Anche gli attori sono quelli di sempre: a parte Mathieu Amalric in omaggio alla Francia, che ricambia sempre il suo affetto (Il sol dell’avvenire è in concorso a Cannes), i protagonisti sono Silvio Orlando, nei panni di un attore che interpreta Ennio, giornalista dell’Unità e segretario di una sezione PCI nella Roma del 1956, Barbora Bobulova, attrice che veste i panni di Vera, attivista nello stesso partito e Margherita Buy, ovvero Paola, produttrice e moglie in crisi del regista Giovanni che sta girando il film e che ha le fattezze dello stesso Moretti. Eppure questo gioco degli indizi disseminati nella storia non è fine a sé stesso: tutto farebbe pensare ad una sorta di testamento filmico che è anche una dichiarazione d’intenti e di etica del cinema.

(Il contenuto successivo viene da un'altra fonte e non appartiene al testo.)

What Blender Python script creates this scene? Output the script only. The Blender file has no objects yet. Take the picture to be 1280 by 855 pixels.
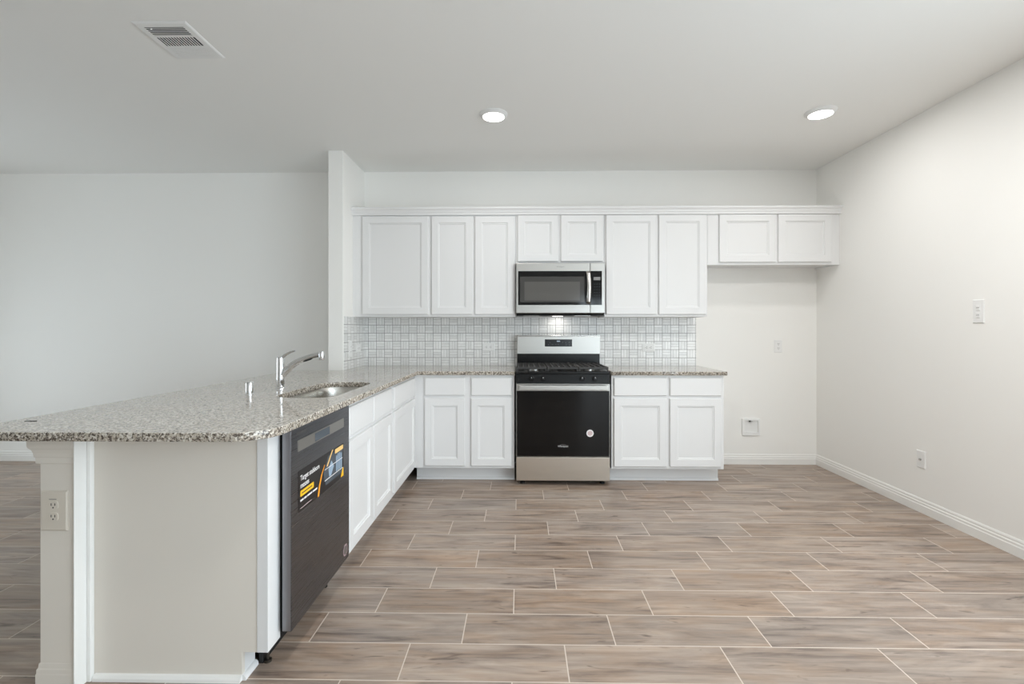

Lo dimostra l’attacco ironico alle nuove piattaforme con la scena che si consuma negli uffici di Netflix: recatosi lì per cercare fondi, Giovanni si sente dire che la sceneggiatura del suo film è debole perché manca un momento «What a fuck’» e così se ne va inorridito.

Del resto il regista Nanni Moretti, nella realtà, ha sempre rifiutato di collaborare con le nuove piattaforme, più adatte alle serie e alla visione casalinga solipsistica. Ma lo dimostra anche la splendida scena sul set del primo film non suo prodotto dalla moglie, mentre un giovane regista sta per girare l’ultima sequenza, intrisa di violenza: un uomo è inginocchiato a terra e un altro sta per ucciderlo a sangue freddo puntandogli una pistola. Giovanni/Nanni interviene congelando la scena e chiamando alcuni amici, come Renzo Piano e Corrado Augias (che raggiunge il set un po’ come Woody Allen con McLuhan in Io e Annie), per spiegare che, in questo modo, si alimenta l’indifferenza verso l’assassinio, ormai replicato in migliaia di immagini sadiche e amorali. Invece ‘l’estetica è anche etica’ e, a tal proposito, Giovanni cita Kieslowski e il suo Breve film sull’uccidere, in cui emerge come sia difficile e orribile eliminare un altro essere umano. C’è infine anche un lato politico del film nel film: si narra di come la tragica vicenda dell’invasione sovietica dell’Ungheria nel 1956 abbia scosso il Partito Comunista Italiano, dividendo la dirigenza (Togliatti in primis), che non criticò l’atto illiberale dell’Unione Sovietica, da coloro che invece avrebbero voluto prenderne le distanze. E qui si torna al circo ungherese ‘Budavari’, invitato a Roma dalla sezione PCI del Quarticciolo, che scopre con orrore cosa sta accadendo a Budapest e se ne va. Ma il cinema è anche una macchina dei sogni e allora, forse, si possono trovare dei finali alternativi a quello della Storia. Il sol dell’avvenire è, insomma, un atto d’amore per il cinema inteso come momento di condivisione (così come la musica: vedi la scena di ballo collettivo sulle note di Voglio vederti danzare di Battiato) e atto creativo autoriale. Con buona pace di chi lo vorrebbe ormai morto o dato in pasto alle onnipresenti piattaforme.